Friday, March 04, 2005

What Happens If You're Not Martha Stewart

CLYDE HABERMAN, NY TIMES - As someone who has done time himself, Marc La Cloche is happy for Martha Stewart. She has managed to turn life in federal prison into a nifty career move. Her company's stock is soaring, and she has plans for not one but two television shows. It almost makes you wonder why the Enron types are fighting so hard to stay out of jail.

Brava Martha, Mr. La Cloche says. He only wishes that New York State would let him put his own prison experience to decent use. "I wish her the best," he said of Ms. Stewart. "But I think the best is going to come anyway because she's financially sound. She has avenues that one coming from my situation won't have.". . .

Mr. La Cloche served 11 years in New York prisons for first-degree robbery. While behind bars, he turned his life around. He learned a trade, barbering. He even had the image of a barber's clippers and comb tattooed on his right arm. In 2000, as he prepared to be freed, he applied for a required state license. He was denied it. But that decision was reversed when reviewed by a hearing officer. For a while after his release, Mr. La Cloche worked in a Midtown barber shop. That job did not last long.
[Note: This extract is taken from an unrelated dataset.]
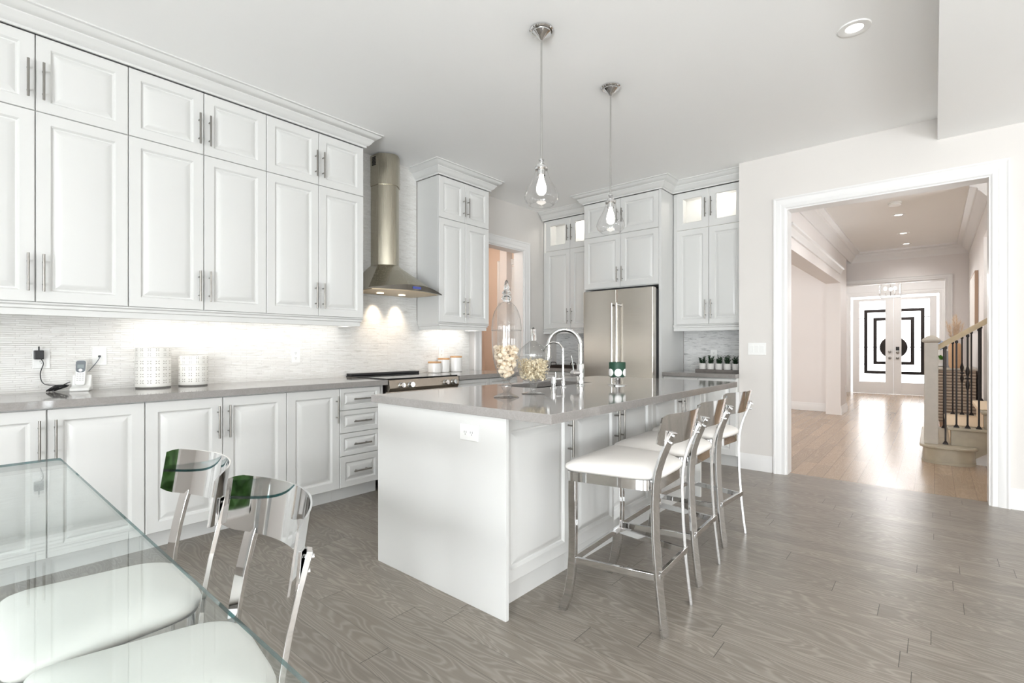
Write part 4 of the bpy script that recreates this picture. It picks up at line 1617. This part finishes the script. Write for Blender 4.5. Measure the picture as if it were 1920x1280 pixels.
# ------------------------------------------------------------------ pendants, pots, hall ceiling fittings
def pendant(label, loc):
    p = thing('pendant_lamp', label, 'pendant lamp', loc, 0, 'clear glass pendants over the island')
    H = CEIL - loc[2]
    m = MB()
    m.lathe([(0.068, H), (0.068, H - 0.008), (0.062, H - 0.014), (0.054, H - 0.016), (0.054, H - 0.022), (0.02, H - 0.046), (0.008, H - 0.06), (0.005, H - 0.062)], seg=32)
    m.build('canopy', 'chrome', p, smooth=30)
    m = MB()
    m.cyl((0, 0, 0.245), (0, 0, H - 0.06), 0.0052, 10)
    m.build('rod', 'chrome_soft', p, smooth=40)
    m = MB()
    m.lathe([(0.006, 0.26), (0.016, 0.255), (0.016, 0.247), (0.010, 0.243), (0.012, 0.235), (0.024, 0.226), (0.024, 0.218), (0.037, 0.214), (0.039, 0.203), (0.036, 0.196), (0.022, 0.194), (0.022, 0.165), (0.001, 0.163)], seg=28)
    m.build('socket', 'chrome', p, smooth=30)
    m = MB()
    m.lathe([(0.034, 0.203), (0.037, 0.185), (0.044, 0.16), (0.06, 0.125), (0.080, 0.092), (0.094, 0.06), (0.097, 0.04), (0.090, 0.018), (0.074, 0.002), (0.066, -0.004), (0.062, -0.004)], seg=40, cap0=False, cap1=False)
    m.build('glass_shade', 'pendant_glass', p, smooth=60)
    m = MB()
    m.lathe([(0.012, 0.165), (0.015, 0.145), (0.025, 0.115), (0.029, 0.092), (0.026, 0.07), (0.014, 0.056), (0.001, 0.054)], seg=20)
    m.build('bulb', 'bulb', p, smooth=60)
    lamp('pendant_bulb', (loc[0], loc[1], loc[2] + 0.09), 19, (1, 0.93, 0.85), 0.03)
    return p


pendant('clear glass pendant on long rod over the near half of the island', (-1.685, 2.22, 1.982))
pendant('clear glass pendant on long rod over the far half of the island', (-1.694, 3.02, 1.972))


def pot(label, x, y, z=CEIL, power=0, r=0.062, group=None):
    p = thing('recessed_light', label, 'recessed light', (x, y, z), 0, group)
    m = MB()
    m.lathe([(r * 0.7, -0.003), (r, -0.008), (r * 1.25, -0.006), (r * 1.3, 0.0)], seg=28, cap0=False, cap1=True)
    m.build('trim_ring', 'plastic_white', p, smooth=40)
    m = MB()
    m.lathe([(r * 0.72, -0.002), (r * 0.6, -0.0035), (0.001, -0.0045)], seg=24)
    m.build('lamp', 'pot_light', p, smooth=40)
    if power:
        lamp('downlight', (x, y, z - 0.03), power, (1, 0.98, 0.96), 0.05, math.radians(140), 1.0)
    return p


pot('recessed ceiling downlight above the kitchen walkway', -0.341, 3.35, CEIL, 14)
HGp = 'recessed downlights along the hall ceiling'
pot('recessed downlight in hall ceiling just beyond the smoke detector', -0.37, 8.49, CEIL, 42, group=HGp)
pot('middle recessed downlight of the three in the hall ceiling', -0.37, 9.90, CEIL, 42, group=HGp)
pot('recessed downlight in hall ceiling closest to the front door', -0.372, 10.95, CEIL, 18, group=HGp)
lamp('hall_fill', (-0.4, 6.6, CEIL - 0.05), 30, (1, 0.985, 0.97), 0.06, math.radians(150), 1.0)  # added fill for the near hall, no fitting here
sm = thing('smoke_detector', 'round white smoke detector on the hall ceiling', 'smoke detector', (-0.372, 7.73, CEIL))
m = MB()
m.lathe([(0.07, 0), (0.07, -0.012), (0.062, -0.016), (0.062, -0.022), (0.066, -0.026), (0.06, -0.04), (0.02, -0.046), (0.001, -0.046)], seg=32)
m.build('body', 'plastic_white', sm, smooth=30)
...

New York's secretary of state, who has jurisdiction in these matters, appealed the granting of the license and won. Mr. La Cloche's "criminal history," an administrative law judge ruled, "indicates a lack of good moral character and trustworthiness required for licensure."

In plain language, the fact that Mr. La Cloche had been in prison proved that he was unworthy for the trade that the state itself taught him in prison.

Where is Joseph Heller when we need him? . . .

Of course, Mr. La Cloche can always look on the bright side. Unable as he is to ply his trade, he will have more time now to catch Martha Stewart on television.